I have always been a space buff.  One of my earliest memories of TV beyond Sesame Street and Mr. Rogers Neighborhood were of launches of the Apollo missions.  My mother tells me that when Neil Armstrong was stepping out onto the moon on July 20, 1969 I was learning how to clap, probably not at what was going on that night but because I was just so darned cute.
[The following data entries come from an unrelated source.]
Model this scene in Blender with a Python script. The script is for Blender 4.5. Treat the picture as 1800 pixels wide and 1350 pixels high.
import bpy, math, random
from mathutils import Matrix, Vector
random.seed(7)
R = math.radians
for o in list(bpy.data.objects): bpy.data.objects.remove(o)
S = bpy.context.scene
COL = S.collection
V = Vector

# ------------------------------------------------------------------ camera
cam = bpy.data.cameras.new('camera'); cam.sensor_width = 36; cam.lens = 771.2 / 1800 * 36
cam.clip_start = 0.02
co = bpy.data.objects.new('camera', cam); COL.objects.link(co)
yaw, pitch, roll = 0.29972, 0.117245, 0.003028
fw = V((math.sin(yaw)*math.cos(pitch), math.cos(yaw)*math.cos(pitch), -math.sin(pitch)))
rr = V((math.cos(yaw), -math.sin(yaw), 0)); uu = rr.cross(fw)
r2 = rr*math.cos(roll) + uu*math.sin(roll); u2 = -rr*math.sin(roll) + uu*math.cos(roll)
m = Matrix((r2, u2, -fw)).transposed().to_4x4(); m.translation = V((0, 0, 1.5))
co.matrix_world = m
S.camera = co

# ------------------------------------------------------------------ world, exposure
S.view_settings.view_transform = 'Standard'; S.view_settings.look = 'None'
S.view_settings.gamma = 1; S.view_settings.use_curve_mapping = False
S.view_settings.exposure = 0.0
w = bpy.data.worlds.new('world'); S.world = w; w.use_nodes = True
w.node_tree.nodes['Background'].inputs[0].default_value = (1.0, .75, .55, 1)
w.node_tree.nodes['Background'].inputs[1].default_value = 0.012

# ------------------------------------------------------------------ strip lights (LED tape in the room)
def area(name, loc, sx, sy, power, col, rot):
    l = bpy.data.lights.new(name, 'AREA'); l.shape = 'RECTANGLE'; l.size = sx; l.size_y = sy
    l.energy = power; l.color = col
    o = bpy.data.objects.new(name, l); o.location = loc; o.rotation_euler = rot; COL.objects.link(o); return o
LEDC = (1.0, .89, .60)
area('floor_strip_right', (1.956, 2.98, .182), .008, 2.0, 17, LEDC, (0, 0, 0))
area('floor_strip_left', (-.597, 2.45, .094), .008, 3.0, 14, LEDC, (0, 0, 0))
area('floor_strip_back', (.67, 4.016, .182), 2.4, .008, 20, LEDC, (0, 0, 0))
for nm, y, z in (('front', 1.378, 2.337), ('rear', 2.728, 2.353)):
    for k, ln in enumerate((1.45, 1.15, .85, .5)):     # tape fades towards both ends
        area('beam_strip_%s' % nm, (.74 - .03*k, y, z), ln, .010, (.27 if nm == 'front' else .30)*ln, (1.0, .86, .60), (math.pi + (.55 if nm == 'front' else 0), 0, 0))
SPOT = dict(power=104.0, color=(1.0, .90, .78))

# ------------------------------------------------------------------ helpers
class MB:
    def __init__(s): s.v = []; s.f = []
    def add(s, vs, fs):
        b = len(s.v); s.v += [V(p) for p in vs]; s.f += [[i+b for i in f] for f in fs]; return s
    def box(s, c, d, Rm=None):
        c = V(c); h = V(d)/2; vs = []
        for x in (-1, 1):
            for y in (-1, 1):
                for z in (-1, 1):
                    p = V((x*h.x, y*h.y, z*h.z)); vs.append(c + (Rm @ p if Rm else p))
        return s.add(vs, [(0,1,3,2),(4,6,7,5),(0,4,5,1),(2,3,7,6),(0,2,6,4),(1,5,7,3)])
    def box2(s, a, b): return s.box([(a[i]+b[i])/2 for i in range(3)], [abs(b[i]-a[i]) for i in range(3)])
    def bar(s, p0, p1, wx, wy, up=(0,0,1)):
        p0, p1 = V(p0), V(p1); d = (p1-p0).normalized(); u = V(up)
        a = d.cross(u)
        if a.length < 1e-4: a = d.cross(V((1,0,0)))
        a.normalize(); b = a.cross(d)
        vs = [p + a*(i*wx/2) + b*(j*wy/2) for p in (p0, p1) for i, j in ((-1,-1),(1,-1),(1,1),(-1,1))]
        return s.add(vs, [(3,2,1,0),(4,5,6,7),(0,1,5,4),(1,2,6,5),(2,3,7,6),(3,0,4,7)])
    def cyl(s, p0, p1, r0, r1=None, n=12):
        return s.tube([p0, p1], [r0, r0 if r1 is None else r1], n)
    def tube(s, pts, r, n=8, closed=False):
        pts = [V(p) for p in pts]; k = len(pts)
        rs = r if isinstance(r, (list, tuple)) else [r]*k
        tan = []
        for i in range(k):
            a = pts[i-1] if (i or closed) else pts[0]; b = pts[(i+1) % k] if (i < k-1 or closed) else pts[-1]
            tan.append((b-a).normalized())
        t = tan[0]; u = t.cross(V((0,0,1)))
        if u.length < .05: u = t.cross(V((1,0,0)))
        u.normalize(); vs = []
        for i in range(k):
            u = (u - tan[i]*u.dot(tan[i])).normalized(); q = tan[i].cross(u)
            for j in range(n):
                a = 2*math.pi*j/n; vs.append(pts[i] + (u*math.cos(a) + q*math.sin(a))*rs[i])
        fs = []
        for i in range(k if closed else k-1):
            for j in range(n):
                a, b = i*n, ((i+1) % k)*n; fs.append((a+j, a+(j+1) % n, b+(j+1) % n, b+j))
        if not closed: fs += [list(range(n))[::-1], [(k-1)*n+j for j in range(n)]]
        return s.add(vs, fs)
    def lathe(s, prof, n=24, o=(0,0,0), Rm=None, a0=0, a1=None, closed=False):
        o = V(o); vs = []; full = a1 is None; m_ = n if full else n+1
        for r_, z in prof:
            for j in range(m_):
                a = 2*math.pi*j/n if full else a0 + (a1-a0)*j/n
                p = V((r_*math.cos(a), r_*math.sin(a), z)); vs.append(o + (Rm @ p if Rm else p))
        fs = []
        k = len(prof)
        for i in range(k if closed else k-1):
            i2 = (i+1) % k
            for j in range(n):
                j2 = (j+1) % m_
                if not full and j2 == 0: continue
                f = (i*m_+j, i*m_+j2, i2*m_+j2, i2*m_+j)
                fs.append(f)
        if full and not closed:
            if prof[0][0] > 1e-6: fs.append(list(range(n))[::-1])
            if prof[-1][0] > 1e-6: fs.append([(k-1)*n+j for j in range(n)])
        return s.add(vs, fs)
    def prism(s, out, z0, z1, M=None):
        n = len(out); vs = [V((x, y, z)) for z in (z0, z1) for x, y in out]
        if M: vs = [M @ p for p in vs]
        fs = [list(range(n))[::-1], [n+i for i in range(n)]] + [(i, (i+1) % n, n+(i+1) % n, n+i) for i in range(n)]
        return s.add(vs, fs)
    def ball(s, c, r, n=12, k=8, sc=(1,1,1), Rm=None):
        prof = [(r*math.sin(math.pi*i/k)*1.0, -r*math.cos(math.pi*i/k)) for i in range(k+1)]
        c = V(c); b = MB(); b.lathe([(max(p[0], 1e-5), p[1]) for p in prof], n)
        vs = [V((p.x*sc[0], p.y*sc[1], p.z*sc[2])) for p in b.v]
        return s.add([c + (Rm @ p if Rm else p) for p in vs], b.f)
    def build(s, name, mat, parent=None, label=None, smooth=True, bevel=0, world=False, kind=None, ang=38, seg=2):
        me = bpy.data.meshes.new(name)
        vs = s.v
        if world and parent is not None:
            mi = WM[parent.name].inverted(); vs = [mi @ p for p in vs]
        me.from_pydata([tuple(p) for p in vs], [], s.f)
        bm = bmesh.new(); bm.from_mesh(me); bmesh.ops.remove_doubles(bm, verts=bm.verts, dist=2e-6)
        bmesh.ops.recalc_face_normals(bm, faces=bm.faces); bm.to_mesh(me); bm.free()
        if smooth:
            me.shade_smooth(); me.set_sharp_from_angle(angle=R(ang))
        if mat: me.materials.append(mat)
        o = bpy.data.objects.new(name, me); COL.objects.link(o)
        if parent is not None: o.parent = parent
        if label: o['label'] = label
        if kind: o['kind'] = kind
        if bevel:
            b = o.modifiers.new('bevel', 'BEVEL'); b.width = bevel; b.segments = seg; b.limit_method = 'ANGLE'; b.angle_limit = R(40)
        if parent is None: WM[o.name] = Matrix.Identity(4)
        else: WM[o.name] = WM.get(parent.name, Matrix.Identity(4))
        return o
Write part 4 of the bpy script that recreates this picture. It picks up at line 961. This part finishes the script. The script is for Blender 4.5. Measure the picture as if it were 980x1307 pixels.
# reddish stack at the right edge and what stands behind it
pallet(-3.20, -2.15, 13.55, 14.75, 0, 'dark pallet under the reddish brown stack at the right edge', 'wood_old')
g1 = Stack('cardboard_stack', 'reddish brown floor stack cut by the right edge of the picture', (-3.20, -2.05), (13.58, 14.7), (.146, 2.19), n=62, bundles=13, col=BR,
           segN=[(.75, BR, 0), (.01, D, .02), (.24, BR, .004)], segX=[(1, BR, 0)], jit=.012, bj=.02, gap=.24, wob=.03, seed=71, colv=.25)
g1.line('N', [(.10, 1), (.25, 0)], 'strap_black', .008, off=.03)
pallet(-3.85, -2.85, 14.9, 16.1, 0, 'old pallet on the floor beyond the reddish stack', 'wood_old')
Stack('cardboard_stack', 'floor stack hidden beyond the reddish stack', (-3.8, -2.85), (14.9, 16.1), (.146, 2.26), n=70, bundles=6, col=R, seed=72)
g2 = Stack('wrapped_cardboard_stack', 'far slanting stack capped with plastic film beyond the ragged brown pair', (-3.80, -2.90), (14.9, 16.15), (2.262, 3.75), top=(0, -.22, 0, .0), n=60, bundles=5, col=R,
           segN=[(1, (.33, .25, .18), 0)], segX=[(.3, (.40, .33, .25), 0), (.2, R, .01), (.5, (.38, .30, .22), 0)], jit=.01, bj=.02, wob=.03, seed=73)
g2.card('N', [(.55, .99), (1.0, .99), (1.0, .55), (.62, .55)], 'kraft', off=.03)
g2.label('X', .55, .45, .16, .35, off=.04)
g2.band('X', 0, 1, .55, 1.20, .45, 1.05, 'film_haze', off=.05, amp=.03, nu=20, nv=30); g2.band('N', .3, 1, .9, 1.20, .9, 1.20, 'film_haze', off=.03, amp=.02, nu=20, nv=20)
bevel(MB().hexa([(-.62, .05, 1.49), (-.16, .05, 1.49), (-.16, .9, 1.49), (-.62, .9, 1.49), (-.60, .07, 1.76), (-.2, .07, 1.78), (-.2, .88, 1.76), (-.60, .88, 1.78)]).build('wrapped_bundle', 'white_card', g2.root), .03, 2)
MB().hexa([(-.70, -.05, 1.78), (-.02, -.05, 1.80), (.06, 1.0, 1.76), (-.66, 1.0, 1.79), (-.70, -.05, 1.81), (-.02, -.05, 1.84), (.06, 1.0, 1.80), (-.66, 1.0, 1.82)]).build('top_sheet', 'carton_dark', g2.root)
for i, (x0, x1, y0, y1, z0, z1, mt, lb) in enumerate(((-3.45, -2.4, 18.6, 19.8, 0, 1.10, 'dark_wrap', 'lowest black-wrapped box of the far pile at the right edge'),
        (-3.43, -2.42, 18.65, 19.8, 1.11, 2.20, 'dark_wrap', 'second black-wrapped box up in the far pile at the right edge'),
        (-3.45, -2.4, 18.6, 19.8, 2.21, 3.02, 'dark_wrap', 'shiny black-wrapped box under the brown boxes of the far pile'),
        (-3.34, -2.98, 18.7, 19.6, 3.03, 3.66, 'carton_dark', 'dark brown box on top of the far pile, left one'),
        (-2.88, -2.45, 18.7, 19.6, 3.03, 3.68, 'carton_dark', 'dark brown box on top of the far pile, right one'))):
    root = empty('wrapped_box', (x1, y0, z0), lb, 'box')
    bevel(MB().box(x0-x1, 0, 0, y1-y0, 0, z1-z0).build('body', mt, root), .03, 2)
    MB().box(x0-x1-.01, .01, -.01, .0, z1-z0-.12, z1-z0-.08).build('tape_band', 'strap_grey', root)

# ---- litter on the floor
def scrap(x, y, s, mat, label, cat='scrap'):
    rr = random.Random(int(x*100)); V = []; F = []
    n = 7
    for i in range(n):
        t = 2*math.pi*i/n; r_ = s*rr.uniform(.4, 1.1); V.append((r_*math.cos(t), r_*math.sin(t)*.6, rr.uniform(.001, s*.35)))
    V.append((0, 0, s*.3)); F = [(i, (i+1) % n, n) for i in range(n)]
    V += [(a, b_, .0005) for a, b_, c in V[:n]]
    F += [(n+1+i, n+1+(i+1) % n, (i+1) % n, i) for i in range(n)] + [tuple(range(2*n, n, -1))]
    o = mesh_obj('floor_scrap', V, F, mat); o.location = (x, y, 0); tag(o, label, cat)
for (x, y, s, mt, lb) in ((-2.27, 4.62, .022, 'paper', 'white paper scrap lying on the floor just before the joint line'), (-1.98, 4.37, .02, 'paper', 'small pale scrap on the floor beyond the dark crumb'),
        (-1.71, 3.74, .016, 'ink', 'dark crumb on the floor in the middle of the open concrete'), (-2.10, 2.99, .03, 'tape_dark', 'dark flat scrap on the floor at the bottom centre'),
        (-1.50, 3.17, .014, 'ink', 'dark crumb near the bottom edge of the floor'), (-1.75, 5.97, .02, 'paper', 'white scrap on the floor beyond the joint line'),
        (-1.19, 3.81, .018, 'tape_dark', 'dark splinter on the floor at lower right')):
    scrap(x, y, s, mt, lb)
Hey, I was a baby, what do you want?

Anyway, for a good portion of my childhood there were no manned space flights.  This country had shot a good wad of money going to the moon, and with that in mind they threw things into low gear and stayed grounded while they developed the Shuttle program, a reusable vehicle that would launch like a rocket and land like a plane.  A good portion of the vehicle...the huge cargo bay doors...were built right here in Tulsa, as a matter of fact.  It took several years, until 1981 in fact, for us to go back to space aboard the Columbia with John Young and Robert Crippen flying the beast.

I, being a spry 12 year old, took it all in with wonder.  Soon, the novelty of the space program and the near routine nature of flying into space became a bit dull, (discovering everything else about being a teenager...girls... helped that out too),  and I gradually los interest.  Then came a morning in January 1986 that changed everything.

Every generation has defining moments.  Moments in time that define history and captivate a nation.  So far, in my life there have been three.  9/11, the Oklahoma City Bombing, and the explosion of the Space Shuttle Challenger.  It was one of those moments that I will tell my kid about years ago when he asks me about it just like I asked my parents about John Kennedy's assasination in 1963.  Like them, I remember where I was and what I was doing when I heard what had happened.

I was in the gymnasium at Union High School and I was refereeing a volleyball game.  I was sitting out not because I was slacking off but due to nearly breaking my nose and suffering a mild concussion in an accident while playing flag football a few days before in the very same gym class. 

The class was full of a bunch of 16-17-18-year-olds and were were very competitive.  I'm talking cutthroat.  For the record, the play was a kickoff after we scored a touchdown in flag football.  I got the flag of the kid who was returning the ball after the kick turned and WHAM! the lights went out and when I woke up, Coach Johnson was holding an ice pack to my nose.

So there I was doing my thing and Coach came to me and told me to go to the library and see if the rumor that the Shuttle had exploded was true.  It was being pushed on us a little bit because for the first time a civilian astronaut was going to be flying in that mission and that civilian was a teacher, Christa McCauliffe.  I got to the library and saw that the rumor was true and they played it over and over again.

It occurs to me now that while things got excessive then with the constant repetitive showings of the vehicle disintegrating, it doesn't come close to the amount of times that we saw the Twin Towers collapse on 9/11.  I remember standing there, somewhat spellbound. Three hours later I got home with my best friend Jared to find my mother sitting on the sofa and watching a movie on HBO.  She hadn't heard what had happened.

So here we are, 25 years later and it is a sad moment in history.  It is shocking to know that much time has gone by.  It's part of history I won't forget.


Front row (L-R): Mike Smith, Dick Scobee, Ron McNair.  Back row (L-R): Ellison Onizuka, Christa McCauliffe, Gregory Jarvis, Judith Reznik.